The procession took place on 3 August and the statue was carried to the village and exposed to the veneration of the believers invoking the intercession of the Protomartyr for obtaining the desired rain on the fields. But this change did not appeal to the villagers, that, after having waited in vain for the rain in the August heat, protested against modern people that had decided to abandon the old saint (good and indulgent) choosing a too young saint, who did not know anything as he had not experience (despite of this he was proclaimed Saint!!) Just after the village feast, it was the harvest time, the crop feast.
They had a great deal to do in those days; they hardly worked in their yards where the crop was threshed by hand using beaters and “verziele” rotated in the air by experienced hands, hours and hours under the scorching sun, rhythmically beating on the ears of the sheaves carefully placed in layers on the floor carefully cleaned!
Later they had the first threshing machine by hand, always tiring but quicker. After the return of Giovanni Mangini (Nicola) from the America, the village took a big step forward: in fact he bought the first threshing machine with a piston engine. It was a great event because in few hours it completed the work of many days. After the threshing, they organized a cheerful lunch, often followed by a ball with choirs and dances up to late evening. Untiring workers but Christian believers, the Fonantarossesis spent the Sunday day at rest. After the holy celebrations, many of them went to the patron feasts in the near villages but girls had to come back not after the “Ave Maria” of the evening! Some people enjoyed themselves playing games of bowls while young people and girls preferred walking up to “Avascieli” resting in the shade of a great chestnut tree. Here they joked and sang and girls were courted with all due respect. The attendance of the young people to the crackers of St. Giovanni Battista day was particular and absolute: the evening before they prepared a big pole around which brushwoods and straw were piled to be set on fire the night of 24 June: the bondfire lasted for a long time and the sight of the other fires in the distance was really suggestive. The “masquerade” for Carnival, today disappeared, was a typical feast up to 80 years ago: particularly young people wore animal skins, coloured dresses, enormous and funny masks; in a group they went around the village collecting sweets and money offered by the villagers.
They laughed, shouted, played rudimentary drums and rattles and the noise (but not the happiness) stopped only when, late in the evening, the collected foods was eaten together with rice, wine and biting jokes.

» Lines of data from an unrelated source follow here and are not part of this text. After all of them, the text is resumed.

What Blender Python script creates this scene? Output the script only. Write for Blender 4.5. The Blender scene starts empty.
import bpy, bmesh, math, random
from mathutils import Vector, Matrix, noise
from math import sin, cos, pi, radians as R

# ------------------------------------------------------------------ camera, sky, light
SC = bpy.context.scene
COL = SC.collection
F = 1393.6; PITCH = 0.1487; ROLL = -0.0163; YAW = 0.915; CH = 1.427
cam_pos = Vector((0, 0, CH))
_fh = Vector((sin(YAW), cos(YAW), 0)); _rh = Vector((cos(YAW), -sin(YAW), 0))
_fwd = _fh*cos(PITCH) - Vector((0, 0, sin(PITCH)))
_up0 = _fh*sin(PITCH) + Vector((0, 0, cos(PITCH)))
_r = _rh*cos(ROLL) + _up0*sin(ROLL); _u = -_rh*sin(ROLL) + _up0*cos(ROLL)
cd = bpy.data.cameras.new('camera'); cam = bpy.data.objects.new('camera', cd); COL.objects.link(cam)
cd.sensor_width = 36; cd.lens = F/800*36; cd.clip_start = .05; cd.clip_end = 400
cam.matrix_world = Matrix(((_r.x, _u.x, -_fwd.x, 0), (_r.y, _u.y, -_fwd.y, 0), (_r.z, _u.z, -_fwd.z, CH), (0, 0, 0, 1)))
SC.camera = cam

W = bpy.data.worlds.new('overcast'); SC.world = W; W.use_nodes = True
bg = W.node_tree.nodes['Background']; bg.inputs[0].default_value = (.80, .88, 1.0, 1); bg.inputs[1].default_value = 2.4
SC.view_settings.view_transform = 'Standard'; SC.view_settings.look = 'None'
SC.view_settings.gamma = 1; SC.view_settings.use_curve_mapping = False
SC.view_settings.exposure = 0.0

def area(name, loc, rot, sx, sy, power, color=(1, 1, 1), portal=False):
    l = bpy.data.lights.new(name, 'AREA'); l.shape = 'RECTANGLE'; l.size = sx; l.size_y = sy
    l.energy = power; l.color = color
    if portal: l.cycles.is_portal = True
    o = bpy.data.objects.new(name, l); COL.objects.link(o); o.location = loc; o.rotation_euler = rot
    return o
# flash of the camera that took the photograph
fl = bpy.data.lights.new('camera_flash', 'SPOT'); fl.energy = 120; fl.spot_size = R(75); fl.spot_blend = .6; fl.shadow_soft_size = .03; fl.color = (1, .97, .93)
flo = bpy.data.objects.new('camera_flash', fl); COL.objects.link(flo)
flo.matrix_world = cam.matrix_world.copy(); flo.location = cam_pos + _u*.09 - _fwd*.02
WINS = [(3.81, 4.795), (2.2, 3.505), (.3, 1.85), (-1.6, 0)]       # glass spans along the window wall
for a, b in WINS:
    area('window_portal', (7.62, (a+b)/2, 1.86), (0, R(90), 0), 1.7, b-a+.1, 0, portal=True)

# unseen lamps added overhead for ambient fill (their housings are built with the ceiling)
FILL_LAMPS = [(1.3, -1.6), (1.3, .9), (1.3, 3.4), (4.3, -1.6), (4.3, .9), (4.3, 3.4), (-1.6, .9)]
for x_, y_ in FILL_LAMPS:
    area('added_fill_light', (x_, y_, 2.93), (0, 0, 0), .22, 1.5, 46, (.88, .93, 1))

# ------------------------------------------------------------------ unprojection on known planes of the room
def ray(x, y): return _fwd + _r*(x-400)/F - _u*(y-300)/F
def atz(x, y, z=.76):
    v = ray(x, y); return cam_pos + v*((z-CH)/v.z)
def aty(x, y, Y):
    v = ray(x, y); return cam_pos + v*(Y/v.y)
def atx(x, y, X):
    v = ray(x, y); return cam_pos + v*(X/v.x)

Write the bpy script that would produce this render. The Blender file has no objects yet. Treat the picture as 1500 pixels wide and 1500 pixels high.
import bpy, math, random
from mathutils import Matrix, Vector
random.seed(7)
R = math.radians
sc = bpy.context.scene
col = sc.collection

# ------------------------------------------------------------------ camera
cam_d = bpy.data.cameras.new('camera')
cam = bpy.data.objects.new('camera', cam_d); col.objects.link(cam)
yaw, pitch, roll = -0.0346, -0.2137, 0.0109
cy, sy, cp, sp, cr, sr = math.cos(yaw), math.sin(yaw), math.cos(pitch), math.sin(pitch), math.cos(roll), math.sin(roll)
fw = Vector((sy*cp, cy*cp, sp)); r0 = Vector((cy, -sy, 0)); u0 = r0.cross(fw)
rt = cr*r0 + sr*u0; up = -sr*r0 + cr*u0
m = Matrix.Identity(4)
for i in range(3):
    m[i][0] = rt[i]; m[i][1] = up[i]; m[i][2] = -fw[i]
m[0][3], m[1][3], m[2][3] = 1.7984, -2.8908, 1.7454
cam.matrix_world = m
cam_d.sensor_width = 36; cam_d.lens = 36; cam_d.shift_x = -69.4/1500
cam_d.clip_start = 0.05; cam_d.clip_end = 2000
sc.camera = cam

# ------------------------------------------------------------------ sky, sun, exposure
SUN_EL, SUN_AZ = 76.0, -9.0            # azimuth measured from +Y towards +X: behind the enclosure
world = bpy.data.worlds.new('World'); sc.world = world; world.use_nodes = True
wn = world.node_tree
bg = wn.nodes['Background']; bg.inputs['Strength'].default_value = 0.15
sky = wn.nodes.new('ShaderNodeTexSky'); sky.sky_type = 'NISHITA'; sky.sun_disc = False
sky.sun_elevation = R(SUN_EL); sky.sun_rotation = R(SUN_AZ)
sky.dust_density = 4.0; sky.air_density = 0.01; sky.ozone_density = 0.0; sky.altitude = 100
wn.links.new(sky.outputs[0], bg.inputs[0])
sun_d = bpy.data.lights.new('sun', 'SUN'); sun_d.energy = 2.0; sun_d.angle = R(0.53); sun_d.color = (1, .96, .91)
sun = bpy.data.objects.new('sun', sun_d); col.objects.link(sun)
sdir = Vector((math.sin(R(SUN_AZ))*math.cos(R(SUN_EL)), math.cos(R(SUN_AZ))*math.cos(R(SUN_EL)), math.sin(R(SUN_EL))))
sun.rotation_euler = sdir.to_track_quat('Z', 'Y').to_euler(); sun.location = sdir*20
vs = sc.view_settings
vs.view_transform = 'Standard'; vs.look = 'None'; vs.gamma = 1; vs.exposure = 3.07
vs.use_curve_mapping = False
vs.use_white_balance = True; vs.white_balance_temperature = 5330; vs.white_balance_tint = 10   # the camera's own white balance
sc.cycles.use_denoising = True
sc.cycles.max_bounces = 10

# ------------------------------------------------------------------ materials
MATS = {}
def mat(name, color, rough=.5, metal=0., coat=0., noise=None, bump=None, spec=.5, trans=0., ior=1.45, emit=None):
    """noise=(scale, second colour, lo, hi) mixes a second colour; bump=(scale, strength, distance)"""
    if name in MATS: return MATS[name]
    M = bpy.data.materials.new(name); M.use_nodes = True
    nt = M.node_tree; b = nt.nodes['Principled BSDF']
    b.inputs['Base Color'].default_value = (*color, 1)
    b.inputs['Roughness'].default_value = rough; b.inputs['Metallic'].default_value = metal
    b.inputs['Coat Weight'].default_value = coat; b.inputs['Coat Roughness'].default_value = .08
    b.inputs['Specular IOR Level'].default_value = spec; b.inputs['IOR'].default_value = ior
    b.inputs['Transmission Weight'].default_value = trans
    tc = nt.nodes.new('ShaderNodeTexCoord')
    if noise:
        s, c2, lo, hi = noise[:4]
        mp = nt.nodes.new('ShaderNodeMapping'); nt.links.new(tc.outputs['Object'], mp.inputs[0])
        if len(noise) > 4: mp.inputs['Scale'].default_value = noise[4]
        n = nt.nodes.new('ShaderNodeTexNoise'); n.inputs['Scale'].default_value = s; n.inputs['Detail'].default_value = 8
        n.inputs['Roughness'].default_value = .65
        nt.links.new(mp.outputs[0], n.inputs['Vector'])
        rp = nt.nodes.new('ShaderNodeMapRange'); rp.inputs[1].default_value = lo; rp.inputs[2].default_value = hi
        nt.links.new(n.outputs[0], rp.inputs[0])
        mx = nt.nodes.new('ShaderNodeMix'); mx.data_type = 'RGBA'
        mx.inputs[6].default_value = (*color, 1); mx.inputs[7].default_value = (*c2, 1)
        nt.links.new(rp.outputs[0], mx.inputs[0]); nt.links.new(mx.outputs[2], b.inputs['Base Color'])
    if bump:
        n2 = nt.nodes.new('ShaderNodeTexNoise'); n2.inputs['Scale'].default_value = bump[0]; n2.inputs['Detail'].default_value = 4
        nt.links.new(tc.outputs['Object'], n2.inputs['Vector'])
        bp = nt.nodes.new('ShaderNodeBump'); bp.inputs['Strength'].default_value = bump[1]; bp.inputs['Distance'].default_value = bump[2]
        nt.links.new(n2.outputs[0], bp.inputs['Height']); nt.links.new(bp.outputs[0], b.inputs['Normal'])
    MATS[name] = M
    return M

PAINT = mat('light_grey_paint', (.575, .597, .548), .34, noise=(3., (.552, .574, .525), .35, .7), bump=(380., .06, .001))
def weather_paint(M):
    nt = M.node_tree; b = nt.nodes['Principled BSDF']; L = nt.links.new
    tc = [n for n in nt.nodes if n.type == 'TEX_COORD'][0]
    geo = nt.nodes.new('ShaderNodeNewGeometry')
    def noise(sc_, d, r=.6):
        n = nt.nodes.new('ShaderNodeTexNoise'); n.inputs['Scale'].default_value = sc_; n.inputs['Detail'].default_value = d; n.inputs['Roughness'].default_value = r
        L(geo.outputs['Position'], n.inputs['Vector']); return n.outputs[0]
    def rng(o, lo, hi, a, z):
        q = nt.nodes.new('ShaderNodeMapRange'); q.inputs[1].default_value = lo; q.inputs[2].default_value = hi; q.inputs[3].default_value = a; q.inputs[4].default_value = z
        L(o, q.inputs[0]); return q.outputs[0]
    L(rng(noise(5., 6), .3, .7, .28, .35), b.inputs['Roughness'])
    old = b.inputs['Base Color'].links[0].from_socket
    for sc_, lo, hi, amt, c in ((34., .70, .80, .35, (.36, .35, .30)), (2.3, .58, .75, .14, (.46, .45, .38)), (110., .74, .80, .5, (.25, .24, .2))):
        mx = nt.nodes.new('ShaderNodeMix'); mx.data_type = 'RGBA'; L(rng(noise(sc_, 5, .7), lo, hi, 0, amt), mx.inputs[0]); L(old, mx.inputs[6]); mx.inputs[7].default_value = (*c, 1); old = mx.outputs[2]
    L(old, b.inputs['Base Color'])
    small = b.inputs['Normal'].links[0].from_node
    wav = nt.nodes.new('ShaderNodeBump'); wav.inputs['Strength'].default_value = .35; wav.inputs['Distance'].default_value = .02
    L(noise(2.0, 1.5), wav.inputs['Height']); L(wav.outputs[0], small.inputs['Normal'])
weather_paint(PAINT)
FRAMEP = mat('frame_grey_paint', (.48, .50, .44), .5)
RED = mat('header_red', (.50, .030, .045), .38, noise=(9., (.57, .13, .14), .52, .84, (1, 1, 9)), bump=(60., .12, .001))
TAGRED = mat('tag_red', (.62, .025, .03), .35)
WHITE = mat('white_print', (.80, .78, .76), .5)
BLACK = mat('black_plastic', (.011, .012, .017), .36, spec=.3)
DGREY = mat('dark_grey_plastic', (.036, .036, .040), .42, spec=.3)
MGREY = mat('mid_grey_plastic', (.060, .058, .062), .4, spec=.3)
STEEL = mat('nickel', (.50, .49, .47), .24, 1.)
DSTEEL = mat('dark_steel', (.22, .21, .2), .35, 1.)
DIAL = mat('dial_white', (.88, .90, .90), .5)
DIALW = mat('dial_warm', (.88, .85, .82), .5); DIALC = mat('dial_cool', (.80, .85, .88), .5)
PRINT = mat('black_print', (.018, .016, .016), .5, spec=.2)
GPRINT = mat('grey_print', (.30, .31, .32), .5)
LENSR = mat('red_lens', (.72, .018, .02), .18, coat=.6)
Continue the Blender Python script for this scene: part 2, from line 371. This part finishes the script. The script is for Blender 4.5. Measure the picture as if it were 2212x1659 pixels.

Happy and joyful dances characterized the last day of Carnival and the day of Half Lent: All the villagers without distinction of age attended the ball. The Fontanarossesis, generally tall and slender people, were good dancers and they were known in the valley under the nickname of “dancers”. But today things have changed and, except the day of St. Rocco, these genuine and beautiful traditions only live in the memory of our elders.